Aligning Revenues to the UN SDGs: How Can Investors Unlock Market Value and Reduce Reputational Risk?

UN SDGs February 29, 2024

Why and how to manage your portfolio with revenue alignment to the UN SDGs

Global progress on the 17 Sustainable Development Goals (SDGs) and 169 targets set by the United Nations member states in 2015 is markedly off track from 2030 targets. Only 15% of SDGs targets are on track, according to the 2023 special edition of the Sustainable Developments Goal Report. The remaining 85% are making limited progress, no progress or even reversing progress. The reasons for these results are broad and diverse, ranging from differing government priorities and commitments to outdated mandates of development finance institutions.

What might be more straightforward is how investors can contribute to sustainable development by assessing the alignment of the revenues of their investment companies with the UN SDGs. By doing so, investors can keep pace with the macro trends driving society and respond to growing customer demand.

“The SDGs are a global framework. They are clear and comparable, pointing to the needs and solutions that society must address and fund to operate in a sustainable future,” says Lorenzo Saa, Chief Sustainability Officer at Clarity AI.

Beyond a social good, aligning revenues to the SDGs can also support compliance with regulations such as the Sustainable Finance Disclosure Regulation (SFDR) and the sustainability requirements under MIFID II. The Goals can be used by market participants to identify companies that contribute to environmental or social objectives in line with the regulators’ expectations outlined in Article 2(17) of the SFDR.

“When the assessment of revenues is grounded in granular and reliable data, it can help investors in two ways: first, identify new opportunities, and second, avoid greenwashing,” explains Clarity AI’s CSO.

How SDGs Revenue Alignment Can Capture New Opportunities

Oftentimes, fund managers have only access to high-level data, which might result in an inaccurate assessment of a firm’s contribution to the SDGs. As an example, let’s take a large electric utility company. By using high-level, standard data, a fund manager will see that the company’s revenue comes from selling mixed power, which would imply that there is no SDG alignment. However, by utilizing more granular data, the picture changes, clearly showing that renewable energy drives 37% of this company’s revenue, hence demonstrating its contribution to the SDGs.

 

At Clarity AI, granularity is achieved by combining the data reported by companies at a more nuanced level with additional datasets, to provide investors with investment opportunities they might overlook otherwise, and a detailed view of what specific issue a given company is addressing within each SDG.

With these data-driven insights, investors can make more informed thematic allocation decisions. According to Lorenzo Saa, such knowledge may improve progress in the SDGs as it empowers a “shift in society in terms of moving from just looking at risk return to actual contribution.”

Avoiding Greenwashing

Leveraging this level of granularity can also prevent overstating sustainability contributions. To illustrate this point, here’s a second example of a global online education company. Because SDG 4 promotes “Quality Education,” it would appear that the company is 100% aligned with the SDGs because its revenue comes from education services. But, with a granular view, it becomes clear that the perceived alignment is inaccurate.

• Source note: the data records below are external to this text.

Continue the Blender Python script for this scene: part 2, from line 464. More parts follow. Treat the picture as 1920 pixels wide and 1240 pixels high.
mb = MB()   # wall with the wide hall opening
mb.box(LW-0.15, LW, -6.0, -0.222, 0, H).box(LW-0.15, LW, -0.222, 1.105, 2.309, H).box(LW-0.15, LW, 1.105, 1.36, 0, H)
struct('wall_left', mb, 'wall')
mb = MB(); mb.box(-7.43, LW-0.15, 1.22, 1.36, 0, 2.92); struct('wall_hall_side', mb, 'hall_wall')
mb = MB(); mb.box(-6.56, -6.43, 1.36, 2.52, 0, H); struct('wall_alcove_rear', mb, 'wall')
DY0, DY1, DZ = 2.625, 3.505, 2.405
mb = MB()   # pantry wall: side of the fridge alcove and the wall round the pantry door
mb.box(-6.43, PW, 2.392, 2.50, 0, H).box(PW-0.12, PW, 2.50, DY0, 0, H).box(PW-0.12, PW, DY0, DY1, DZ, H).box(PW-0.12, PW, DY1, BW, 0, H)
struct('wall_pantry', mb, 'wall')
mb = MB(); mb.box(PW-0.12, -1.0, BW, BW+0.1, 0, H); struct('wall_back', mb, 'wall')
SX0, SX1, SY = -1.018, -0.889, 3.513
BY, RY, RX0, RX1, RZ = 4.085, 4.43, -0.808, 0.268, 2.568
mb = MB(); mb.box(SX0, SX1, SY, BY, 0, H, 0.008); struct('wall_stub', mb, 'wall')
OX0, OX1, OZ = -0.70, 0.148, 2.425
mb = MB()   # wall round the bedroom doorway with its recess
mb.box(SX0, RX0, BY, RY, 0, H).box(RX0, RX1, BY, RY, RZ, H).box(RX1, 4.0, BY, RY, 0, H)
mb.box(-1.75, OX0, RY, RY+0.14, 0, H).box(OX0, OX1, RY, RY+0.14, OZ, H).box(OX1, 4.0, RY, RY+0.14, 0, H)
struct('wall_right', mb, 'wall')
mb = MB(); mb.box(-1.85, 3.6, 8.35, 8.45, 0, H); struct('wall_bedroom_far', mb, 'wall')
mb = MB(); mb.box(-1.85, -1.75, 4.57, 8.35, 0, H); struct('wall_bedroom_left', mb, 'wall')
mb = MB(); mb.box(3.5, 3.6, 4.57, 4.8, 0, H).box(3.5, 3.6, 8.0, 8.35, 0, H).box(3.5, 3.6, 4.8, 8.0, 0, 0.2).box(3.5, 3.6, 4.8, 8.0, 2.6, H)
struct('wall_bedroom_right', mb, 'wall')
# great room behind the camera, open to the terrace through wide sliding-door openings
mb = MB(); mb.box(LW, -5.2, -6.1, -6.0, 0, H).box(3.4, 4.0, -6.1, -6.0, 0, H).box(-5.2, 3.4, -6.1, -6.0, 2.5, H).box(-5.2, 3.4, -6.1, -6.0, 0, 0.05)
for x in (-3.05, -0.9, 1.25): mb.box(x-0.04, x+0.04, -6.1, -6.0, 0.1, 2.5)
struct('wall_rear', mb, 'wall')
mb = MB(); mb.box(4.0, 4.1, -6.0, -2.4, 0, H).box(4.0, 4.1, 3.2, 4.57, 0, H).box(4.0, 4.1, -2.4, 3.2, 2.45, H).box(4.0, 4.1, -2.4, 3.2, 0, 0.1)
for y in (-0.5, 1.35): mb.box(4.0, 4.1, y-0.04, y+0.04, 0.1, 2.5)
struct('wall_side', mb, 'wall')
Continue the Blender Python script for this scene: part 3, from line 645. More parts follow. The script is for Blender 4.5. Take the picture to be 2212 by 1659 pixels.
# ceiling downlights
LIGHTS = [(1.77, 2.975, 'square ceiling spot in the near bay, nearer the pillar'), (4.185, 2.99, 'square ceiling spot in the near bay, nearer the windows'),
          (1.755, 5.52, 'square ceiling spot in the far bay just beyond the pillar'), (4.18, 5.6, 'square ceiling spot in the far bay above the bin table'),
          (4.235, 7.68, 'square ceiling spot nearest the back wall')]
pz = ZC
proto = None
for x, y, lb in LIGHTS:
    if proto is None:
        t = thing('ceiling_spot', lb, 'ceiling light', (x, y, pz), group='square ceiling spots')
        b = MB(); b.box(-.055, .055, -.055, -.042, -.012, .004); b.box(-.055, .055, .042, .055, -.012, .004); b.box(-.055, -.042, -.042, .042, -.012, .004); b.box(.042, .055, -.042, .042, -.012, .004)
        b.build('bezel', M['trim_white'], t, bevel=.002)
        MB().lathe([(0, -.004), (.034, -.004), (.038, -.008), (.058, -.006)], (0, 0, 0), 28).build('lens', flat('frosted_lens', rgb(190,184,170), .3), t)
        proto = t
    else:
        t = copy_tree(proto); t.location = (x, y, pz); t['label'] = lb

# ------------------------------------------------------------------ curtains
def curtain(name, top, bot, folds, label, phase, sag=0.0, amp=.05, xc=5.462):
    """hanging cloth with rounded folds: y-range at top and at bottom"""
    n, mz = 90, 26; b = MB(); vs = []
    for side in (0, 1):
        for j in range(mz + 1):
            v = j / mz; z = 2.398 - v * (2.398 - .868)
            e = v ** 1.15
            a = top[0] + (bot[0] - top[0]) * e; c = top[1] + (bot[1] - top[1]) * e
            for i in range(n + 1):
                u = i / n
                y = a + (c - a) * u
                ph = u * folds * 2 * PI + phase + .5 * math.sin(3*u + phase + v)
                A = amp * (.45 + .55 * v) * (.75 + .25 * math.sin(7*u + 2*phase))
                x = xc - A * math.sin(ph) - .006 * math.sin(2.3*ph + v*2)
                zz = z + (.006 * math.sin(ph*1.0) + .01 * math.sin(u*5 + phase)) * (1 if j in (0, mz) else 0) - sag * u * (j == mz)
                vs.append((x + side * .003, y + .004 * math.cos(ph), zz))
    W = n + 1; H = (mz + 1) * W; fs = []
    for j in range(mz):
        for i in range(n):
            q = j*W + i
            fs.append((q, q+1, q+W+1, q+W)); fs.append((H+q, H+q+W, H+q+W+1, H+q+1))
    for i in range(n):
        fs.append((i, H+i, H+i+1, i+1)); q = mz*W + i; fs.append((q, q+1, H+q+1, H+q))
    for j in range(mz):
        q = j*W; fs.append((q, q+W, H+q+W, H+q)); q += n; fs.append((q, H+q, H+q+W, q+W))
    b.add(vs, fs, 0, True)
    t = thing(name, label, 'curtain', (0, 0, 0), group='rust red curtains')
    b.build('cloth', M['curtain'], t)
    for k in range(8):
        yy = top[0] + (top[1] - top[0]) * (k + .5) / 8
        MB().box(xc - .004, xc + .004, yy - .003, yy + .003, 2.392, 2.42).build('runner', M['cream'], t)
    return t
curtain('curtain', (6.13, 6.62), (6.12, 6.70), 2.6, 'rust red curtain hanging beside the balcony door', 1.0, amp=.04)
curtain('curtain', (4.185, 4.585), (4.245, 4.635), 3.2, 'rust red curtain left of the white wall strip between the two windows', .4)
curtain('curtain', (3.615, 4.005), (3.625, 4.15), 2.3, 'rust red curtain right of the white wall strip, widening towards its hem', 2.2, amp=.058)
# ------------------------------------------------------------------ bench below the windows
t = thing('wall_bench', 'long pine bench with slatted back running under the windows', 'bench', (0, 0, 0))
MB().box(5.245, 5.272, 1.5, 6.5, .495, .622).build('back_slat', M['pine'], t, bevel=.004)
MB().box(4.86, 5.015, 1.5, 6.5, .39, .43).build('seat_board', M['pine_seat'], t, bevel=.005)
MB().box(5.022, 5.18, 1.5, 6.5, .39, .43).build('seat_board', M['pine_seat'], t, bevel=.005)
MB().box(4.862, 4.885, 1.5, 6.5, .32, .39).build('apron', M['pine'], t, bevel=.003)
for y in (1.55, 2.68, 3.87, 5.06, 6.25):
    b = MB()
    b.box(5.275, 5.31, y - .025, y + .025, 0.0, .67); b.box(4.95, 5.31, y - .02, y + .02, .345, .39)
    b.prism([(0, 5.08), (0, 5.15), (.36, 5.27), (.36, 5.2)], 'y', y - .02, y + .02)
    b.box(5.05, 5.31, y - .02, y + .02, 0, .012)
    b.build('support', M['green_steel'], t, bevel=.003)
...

As previous Clarity AI research found, “on average, companies in SDG funds sell only 1% of their products and services in countries that need them the most.” To accurately say that progress is being made towards SDG 4, investors need to understand how much impact is being made in countries that need those resources the most. When applying geographic filtering to the data, we see that only 15% of the revenue of the online education company was earned in a region that qualified as needing educational resources and thus was aligned with SDG 4.

Accurately identifying these nuances can help reduce reputational risk, positively contribute to sustainable development, and ultimately deliver on client mandates, values, and beliefs.

The UN SDGs: A Common Framework Accessible to All

What’s particularly helpful about aligning revenues to SDGs is that the data facilitates a more transparent and straightforward conversation among investors and subsequently among their clients. 

The UN SDGs are already well understood by many people, making them easier to communicate. “You want to be simple in your communication. The SDGs already lean towards that,” said Lorenzo.